Criminal, slave, peasant, freeman, lord, hero.
We can map these almost directly onto the alleged cycle of Samsara.
Hell realm, lawbreakers.
Machine realm, dominated by their appetites.
Animal realm.
Realm of dreamers, freemen and merchant lords.
Asura realm, warrior lords.
Deva realm, scholar lords.
The lower realms are soulless meat puppets, some even more puppety than others.
The freeman or merchant lord can see the world as it actually is, but not understand it. The world, to them, seems disjointed and fantastic, as if in a dream. They are not truly awake, they sleepwalk through life. Merchants often turn to simplistic materialism to pare the world down into something they can grasp. Seeming to hallucinate all the time gives you a headache, after all.
If you can't work out how warrior lords are asura on your own, I don't know what to say to you.
For a scholar to say scholars are devas smells sharply of the Platonic Plumber claiming that plumbing is the highest occupation and basis for all civilization. However, it's not my fault that the three deadly sins have a priority order, where falsehood is the most important and least forgiving.
Moreover, the metaphor's correspondence doesn't stop there. Buddhism has a seventh state, outside the cycle of reincarnation. What is nirvana? Nirvana is rejecting/transcending the social status system entirely.
The hero takes part in all six realms. They are wise, but they can also fight. They know the value of goods, they can negotiate, they engage in trades and deals, and they dream from time to time.

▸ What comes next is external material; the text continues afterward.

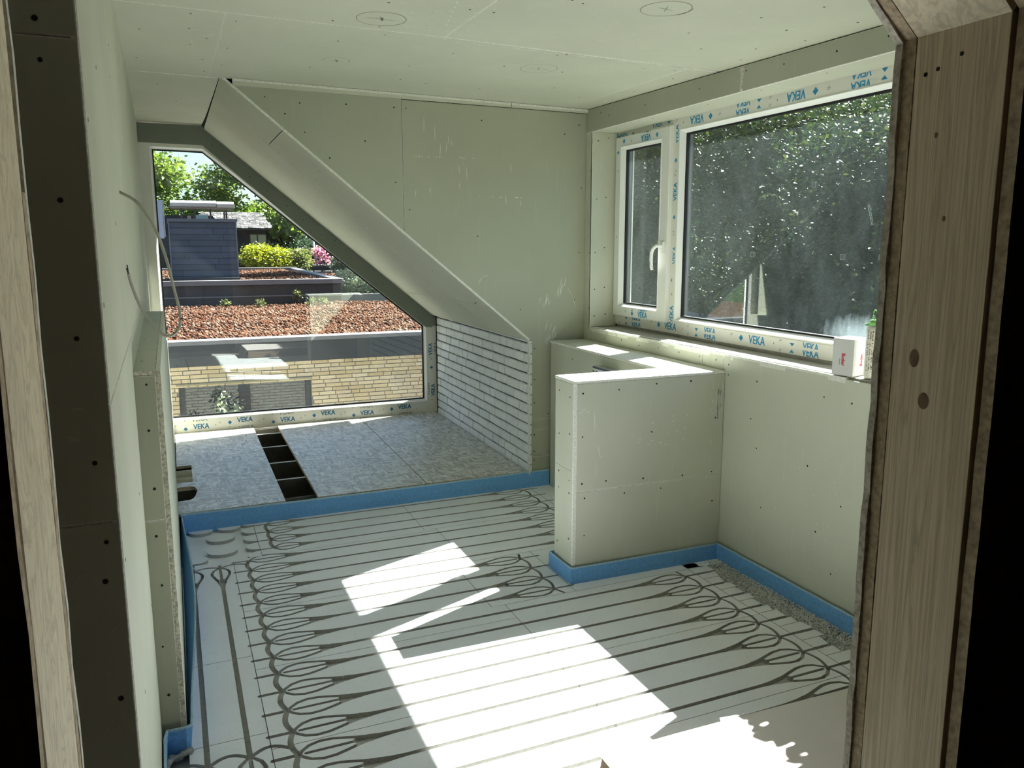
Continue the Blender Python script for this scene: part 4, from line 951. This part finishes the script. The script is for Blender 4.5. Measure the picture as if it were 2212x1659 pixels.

They are intimately familiar with their animal instincts, and use them to execute their plans with machine-like efficiency. They can and should flout the law.
If you strive to reincarnate as a deva, the "best" of the realms, you will find that a fool who persists in his folly becomes wise. Having reached the peak, you find it is empty. The idea of heaven as a pure and good place is a scam. "A deva does not need to work, and is able to enjoy in the heavenly realm all pleasures found on earth. However, the pleasures of this realm lead to attachment (Upādāna), lack of spiritual pursuits and therefore no nirvana." More precisely, if you cannot fail, you cannot succeed. The garden plant exists for the gardener, not for the plant. It's a trap, and you catch more flies with honey than with vinegar.
If you achieve the lofty heights of the deva, the scholar lords, then you discover that social status is empty and meaningless, even when concentrated as much as humanly possibly. It is an addictive drug, where a rise in status offers a momentary high in exchange for a long comedown and withdrawal. There is no satisfaction to be had here. All that happens in the deva realm is that no further advancement can be made, analogous to reaching 100% tolerance. No matter how desperately the addict tries to shovel more into their mouths, they have nothing to look forward to but withdrawal. A deva is a preta, and was all along.
Untouchables can be rich, the infamous can nevertheless win fights, control comes from knowledge, not respect. What was it for? The answer is: nothing, really. It was nothing all along. A giant game of play pretend.
Faster to simply sidestep the issue. Jump the queue by leaving the queue. Go do something else.